Tag Archives: time travel

The Flight of the Silvers by Daniel Price

silvers

All in all, a pleasing sci-fi romp. I had a few quibbles with some elements of the story (mainly hints that seem like they might lead somewhere, but don’t – but then I learned that this is planned as a series, so I am hoping they get worked into later installments) but it was a good vacation read, with lots of action and adventure. The basic premise: When they are children, Hannah and Amanda Given are rescued from certain death when a trio of odd beings freezes time to pull them and their parents from a car accident. Many years later, these same beings return to save Hannah and Amanda again when the world (our world, anyway) ends.

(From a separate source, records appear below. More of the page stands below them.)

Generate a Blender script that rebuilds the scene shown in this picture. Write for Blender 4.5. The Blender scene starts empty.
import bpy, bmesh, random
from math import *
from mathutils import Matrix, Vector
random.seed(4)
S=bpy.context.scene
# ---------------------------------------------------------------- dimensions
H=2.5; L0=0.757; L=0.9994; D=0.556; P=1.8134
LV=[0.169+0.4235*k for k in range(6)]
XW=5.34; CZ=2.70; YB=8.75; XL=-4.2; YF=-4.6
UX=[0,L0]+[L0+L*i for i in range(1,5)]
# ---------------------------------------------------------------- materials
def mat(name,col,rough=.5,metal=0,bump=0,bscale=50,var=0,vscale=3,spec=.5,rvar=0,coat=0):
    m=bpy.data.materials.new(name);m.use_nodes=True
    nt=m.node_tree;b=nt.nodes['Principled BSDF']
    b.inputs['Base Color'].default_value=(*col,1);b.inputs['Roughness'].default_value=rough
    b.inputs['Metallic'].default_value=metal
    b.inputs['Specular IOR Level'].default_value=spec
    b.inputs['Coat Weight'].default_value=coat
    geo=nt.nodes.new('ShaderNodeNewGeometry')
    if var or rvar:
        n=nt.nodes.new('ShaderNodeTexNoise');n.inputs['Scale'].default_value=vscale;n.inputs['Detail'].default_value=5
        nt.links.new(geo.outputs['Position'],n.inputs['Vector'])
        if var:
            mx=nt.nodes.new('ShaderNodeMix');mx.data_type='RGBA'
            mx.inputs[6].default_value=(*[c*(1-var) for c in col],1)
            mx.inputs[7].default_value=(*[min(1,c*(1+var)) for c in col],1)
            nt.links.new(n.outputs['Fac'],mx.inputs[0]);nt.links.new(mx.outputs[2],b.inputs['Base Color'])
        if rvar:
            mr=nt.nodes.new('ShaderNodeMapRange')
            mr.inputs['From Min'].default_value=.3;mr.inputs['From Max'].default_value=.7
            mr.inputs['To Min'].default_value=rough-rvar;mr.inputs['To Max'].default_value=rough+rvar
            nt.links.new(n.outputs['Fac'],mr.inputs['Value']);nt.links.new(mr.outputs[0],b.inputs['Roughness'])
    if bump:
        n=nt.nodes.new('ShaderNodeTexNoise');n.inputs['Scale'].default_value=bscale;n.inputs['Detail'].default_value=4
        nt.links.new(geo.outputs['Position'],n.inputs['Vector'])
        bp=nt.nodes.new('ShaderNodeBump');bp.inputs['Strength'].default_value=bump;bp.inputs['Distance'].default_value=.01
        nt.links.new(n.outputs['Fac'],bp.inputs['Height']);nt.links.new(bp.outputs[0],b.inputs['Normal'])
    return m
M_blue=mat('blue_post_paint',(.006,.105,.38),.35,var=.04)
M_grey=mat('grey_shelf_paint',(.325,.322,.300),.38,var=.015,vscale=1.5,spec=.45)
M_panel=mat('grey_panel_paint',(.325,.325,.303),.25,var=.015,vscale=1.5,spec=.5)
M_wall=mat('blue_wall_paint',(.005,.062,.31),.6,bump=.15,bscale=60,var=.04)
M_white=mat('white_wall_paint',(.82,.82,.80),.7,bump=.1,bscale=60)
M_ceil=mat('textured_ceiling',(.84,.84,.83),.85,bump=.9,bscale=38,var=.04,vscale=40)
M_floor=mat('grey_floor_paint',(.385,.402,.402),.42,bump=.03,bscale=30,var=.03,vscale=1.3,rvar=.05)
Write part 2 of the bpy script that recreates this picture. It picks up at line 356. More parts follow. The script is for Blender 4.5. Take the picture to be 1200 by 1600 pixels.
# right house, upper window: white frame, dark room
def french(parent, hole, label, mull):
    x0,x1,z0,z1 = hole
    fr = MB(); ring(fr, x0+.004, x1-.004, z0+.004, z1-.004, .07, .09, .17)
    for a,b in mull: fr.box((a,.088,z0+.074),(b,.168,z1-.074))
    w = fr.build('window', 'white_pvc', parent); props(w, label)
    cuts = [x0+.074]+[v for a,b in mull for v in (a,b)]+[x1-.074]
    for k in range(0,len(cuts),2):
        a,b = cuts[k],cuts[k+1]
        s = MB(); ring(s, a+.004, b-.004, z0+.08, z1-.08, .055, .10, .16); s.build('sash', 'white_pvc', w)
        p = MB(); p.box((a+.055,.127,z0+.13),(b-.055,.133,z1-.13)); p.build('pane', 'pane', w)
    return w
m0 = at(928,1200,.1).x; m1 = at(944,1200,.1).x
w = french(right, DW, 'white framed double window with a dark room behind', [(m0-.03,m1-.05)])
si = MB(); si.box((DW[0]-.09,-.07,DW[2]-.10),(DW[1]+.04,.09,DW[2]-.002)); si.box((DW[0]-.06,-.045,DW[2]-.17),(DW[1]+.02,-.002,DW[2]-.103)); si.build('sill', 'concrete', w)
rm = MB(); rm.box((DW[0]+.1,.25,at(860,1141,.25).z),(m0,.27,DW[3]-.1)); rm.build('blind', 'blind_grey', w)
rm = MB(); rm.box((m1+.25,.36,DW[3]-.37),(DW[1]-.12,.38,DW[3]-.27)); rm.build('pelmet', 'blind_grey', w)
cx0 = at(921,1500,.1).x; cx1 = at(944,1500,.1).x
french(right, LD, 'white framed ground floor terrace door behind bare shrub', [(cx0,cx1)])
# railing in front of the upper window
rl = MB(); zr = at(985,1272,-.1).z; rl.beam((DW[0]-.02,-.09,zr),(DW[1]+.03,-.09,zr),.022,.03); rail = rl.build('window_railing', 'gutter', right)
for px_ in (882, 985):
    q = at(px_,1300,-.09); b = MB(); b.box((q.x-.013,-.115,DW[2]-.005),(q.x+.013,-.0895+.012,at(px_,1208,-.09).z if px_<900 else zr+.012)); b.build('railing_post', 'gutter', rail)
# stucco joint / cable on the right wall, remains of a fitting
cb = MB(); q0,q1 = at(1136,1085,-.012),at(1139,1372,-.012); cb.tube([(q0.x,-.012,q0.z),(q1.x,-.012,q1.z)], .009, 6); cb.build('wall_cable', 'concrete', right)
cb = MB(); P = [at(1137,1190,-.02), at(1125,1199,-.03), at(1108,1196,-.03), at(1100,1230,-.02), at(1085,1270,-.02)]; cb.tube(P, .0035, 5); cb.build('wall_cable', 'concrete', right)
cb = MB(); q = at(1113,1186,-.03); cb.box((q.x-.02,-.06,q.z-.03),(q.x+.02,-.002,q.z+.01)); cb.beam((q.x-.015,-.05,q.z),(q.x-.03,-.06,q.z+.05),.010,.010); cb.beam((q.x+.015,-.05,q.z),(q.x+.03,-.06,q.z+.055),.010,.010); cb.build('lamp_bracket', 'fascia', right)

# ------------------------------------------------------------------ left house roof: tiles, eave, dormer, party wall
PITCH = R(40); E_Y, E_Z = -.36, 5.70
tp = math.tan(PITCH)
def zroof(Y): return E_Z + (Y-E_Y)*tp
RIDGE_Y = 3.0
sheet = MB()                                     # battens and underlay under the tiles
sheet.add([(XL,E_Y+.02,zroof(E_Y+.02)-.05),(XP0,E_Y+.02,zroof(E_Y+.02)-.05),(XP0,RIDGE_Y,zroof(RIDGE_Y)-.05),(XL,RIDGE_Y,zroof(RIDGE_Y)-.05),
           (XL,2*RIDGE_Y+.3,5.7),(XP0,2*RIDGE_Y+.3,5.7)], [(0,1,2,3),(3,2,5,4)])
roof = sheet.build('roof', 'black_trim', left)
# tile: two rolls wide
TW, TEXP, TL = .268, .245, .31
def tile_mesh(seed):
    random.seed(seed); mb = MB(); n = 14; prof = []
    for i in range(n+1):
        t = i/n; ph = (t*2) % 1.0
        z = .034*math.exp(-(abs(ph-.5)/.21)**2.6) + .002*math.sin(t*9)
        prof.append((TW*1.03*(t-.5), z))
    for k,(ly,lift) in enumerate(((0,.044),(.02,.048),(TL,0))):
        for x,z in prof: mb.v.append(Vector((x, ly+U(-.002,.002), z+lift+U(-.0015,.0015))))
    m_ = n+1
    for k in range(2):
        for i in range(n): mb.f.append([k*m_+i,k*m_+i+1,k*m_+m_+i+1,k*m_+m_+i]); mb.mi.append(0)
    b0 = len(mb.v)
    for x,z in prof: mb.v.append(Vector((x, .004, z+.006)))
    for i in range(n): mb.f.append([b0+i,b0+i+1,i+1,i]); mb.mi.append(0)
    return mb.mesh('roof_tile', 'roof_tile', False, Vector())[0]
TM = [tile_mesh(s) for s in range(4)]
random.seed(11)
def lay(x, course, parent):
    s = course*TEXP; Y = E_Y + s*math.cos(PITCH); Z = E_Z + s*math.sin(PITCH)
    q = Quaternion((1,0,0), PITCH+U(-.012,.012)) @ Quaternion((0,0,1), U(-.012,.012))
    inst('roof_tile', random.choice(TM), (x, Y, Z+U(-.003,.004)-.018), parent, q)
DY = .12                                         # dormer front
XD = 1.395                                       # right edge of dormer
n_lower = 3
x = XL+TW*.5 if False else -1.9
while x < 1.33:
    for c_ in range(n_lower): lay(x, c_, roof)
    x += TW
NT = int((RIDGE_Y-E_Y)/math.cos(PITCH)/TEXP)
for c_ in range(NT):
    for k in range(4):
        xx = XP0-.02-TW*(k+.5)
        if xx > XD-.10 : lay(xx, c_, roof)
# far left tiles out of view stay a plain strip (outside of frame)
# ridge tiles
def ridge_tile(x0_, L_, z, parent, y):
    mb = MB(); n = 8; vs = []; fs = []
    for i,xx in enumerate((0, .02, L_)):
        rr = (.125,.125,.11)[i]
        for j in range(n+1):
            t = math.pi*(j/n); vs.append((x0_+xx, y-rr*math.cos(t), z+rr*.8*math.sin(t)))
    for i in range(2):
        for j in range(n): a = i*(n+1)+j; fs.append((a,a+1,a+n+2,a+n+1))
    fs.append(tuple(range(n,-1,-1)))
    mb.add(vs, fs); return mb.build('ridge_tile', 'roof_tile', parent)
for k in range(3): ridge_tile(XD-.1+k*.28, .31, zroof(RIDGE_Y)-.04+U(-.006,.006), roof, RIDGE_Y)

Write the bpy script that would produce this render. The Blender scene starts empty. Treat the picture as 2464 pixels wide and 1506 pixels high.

Hannah and Amanda, along with an assortment of others (dubbed the Silvers, because of the silver bracelets their saviors marked them with), are brought to an alternate timeline where earth wasn’t destroyed – one whose history diverged from ours in…I forget what year exactly and I turned the book back in already, so I can’t check. 1912? 1913? Somewhere in there. Anyway, in their new timeline, things are different – America suffered a cataclysmic event sometime in the early 1900s, and became more isolationist and insular. This affected the country in subtle ways, as did several scientific discoveries about the nature of time that resulted from the event. The Silvers have to learn about these differences in a hurry so that they can cope with their new environment.

Can their saviors be trusted? It doesn’t look like it – but can the man they have chosen to trust instead be trusted? Who are the mysterious physicists who are studying them? Are there others like them in different cities? Why have they all developed such incredible powers? Can they trust the messages they receive periodically from their future selves? Can they trust each other? And why do random people keep trying to kill them? Read on, dear reader, and…well, some of your questions will be answered. I’m counting on the sequels to answer the rest.

Read-alikes: Hmmm, what reads like this? It’s kind of like an X-Men movie more than anything else. Throw in some Smallville meteor freaks, maybe, and add a dash of any Star Trek episode involving alternate timelines and that “OH MY GOD WHAT IF WE PICK THE WRONG ONE OR CHANGE SOMETHING?!?” vibe. I guess it reads most like a Robert Heinlein novel, where the people are recognizable as pretty much like us but the world they live in has altered. If you like books where random people are thrown together and forge bonds as they struggle against a common foe, you’ll probably enjoy it.